Stated task: Pick out every line in the data below that holds "pixels".

════════════════════

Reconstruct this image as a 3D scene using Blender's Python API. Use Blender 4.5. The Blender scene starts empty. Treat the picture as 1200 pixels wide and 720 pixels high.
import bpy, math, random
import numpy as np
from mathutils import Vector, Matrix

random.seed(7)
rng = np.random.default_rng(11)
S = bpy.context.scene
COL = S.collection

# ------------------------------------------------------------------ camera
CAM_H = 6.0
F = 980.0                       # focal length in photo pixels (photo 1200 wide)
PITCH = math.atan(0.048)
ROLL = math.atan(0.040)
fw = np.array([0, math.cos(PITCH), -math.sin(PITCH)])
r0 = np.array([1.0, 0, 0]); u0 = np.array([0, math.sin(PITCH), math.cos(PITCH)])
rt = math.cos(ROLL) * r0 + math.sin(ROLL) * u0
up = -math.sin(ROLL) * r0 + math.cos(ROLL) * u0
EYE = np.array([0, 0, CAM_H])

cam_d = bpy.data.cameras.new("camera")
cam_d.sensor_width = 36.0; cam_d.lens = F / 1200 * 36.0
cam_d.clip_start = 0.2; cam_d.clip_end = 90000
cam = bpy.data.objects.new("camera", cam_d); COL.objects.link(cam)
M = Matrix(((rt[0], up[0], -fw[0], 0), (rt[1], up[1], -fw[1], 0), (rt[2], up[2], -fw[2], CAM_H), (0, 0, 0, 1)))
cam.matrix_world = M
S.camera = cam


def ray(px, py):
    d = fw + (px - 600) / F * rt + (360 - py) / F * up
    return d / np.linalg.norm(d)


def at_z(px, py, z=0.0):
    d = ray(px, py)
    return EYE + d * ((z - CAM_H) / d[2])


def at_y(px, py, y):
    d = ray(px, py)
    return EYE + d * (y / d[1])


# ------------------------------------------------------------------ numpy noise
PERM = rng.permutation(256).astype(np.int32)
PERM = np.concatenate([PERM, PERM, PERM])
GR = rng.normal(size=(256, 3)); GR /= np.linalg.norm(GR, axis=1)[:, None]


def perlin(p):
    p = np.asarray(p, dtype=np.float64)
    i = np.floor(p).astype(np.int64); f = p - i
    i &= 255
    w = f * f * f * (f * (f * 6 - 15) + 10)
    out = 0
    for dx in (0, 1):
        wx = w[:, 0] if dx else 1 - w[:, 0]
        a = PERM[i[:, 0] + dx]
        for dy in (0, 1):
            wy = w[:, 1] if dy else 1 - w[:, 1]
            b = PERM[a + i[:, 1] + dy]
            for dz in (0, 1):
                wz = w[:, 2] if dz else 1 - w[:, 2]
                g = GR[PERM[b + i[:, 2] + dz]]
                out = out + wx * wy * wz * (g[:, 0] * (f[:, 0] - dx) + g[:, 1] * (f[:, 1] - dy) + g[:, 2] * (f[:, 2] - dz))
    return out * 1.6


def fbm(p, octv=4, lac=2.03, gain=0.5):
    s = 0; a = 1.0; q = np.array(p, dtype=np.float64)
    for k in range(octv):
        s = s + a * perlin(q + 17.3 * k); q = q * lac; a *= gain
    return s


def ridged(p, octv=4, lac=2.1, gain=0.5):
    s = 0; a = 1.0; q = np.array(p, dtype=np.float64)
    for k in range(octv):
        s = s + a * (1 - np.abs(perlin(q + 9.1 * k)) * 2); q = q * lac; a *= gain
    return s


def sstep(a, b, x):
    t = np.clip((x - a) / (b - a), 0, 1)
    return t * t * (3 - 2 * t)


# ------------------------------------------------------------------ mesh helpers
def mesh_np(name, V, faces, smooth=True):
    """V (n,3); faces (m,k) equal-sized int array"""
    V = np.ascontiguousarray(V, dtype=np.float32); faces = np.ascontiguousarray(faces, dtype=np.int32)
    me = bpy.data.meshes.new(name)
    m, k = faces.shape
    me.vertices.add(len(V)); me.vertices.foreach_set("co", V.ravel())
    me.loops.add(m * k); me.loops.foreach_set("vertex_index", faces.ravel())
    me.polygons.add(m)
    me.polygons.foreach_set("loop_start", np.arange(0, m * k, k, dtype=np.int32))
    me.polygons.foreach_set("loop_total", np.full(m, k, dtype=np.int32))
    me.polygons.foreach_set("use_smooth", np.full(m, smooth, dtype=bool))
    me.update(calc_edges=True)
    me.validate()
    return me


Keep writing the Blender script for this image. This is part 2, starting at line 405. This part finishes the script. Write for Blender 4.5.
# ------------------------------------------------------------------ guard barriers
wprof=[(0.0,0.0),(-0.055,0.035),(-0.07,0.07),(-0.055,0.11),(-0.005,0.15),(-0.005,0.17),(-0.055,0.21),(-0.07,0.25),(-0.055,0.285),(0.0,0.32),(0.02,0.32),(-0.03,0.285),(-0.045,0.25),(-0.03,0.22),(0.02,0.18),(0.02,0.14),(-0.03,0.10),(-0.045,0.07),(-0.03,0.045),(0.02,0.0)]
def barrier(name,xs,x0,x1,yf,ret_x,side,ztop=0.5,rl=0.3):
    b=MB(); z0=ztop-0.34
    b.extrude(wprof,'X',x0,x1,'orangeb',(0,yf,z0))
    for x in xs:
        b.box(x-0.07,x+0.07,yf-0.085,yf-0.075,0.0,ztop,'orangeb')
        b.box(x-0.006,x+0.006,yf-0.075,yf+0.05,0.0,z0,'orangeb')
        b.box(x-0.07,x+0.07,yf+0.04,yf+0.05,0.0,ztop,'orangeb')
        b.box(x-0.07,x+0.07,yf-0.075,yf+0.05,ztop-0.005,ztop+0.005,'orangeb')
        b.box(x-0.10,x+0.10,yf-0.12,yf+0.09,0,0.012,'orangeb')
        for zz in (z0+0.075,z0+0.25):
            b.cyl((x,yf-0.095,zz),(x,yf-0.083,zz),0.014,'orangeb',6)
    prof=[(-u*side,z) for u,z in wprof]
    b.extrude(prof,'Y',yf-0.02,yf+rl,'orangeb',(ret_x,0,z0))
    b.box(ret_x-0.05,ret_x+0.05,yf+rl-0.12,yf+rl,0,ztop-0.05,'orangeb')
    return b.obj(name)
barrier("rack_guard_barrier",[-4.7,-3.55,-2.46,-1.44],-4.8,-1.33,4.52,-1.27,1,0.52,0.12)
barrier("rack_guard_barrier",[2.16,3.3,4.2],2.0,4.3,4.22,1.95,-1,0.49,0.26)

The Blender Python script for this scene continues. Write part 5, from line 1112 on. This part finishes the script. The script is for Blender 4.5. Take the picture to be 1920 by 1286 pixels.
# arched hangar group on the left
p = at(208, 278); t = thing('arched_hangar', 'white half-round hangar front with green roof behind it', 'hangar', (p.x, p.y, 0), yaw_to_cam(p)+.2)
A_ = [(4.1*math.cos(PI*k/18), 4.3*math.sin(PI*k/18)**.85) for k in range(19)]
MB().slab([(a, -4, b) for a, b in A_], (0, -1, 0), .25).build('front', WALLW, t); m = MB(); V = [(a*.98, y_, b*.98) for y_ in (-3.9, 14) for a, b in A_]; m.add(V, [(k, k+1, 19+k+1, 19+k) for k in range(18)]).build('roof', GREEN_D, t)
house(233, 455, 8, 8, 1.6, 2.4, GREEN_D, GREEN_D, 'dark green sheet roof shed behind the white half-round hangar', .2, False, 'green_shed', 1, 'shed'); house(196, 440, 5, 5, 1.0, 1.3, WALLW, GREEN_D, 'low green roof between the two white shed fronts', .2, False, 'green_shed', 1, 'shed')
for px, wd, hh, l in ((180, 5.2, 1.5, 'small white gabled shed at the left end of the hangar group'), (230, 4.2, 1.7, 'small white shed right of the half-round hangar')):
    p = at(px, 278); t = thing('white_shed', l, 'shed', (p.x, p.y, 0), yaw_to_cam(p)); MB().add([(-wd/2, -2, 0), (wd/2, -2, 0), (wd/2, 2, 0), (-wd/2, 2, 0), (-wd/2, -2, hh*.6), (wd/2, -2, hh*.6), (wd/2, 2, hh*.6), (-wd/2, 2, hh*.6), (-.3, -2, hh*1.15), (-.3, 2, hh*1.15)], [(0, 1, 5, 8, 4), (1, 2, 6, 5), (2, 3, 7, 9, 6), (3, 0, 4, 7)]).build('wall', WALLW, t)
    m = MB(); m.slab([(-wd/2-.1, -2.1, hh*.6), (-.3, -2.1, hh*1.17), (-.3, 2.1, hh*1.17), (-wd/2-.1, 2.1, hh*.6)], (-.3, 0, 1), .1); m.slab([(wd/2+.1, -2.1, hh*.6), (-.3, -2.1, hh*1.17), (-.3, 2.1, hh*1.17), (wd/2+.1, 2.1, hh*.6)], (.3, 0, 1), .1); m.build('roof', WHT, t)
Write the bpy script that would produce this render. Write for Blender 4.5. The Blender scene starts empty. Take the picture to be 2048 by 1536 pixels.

════════════════════

Reply to the exercise:
Reconstruct this image as a 3D scene using Blender's Python API. Use Blender 4.5. The Blender scene starts empty. Treat the picture as 1200 pixels wide and 720 pixels high.
F = 980.0                       # focal length in photo pixels (photo 1200 wide)
The Blender Python script for this scene continues. Write part 5, from line 1112 on. This part finishes the script. The script is for Blender 4.5. Take the picture to be 1920 by 1286 pixels.
Write the bpy script that would produce this render. Write for Blender 4.5. The Blender scene starts empty. Take the picture to be 2048 by 1536 pixels.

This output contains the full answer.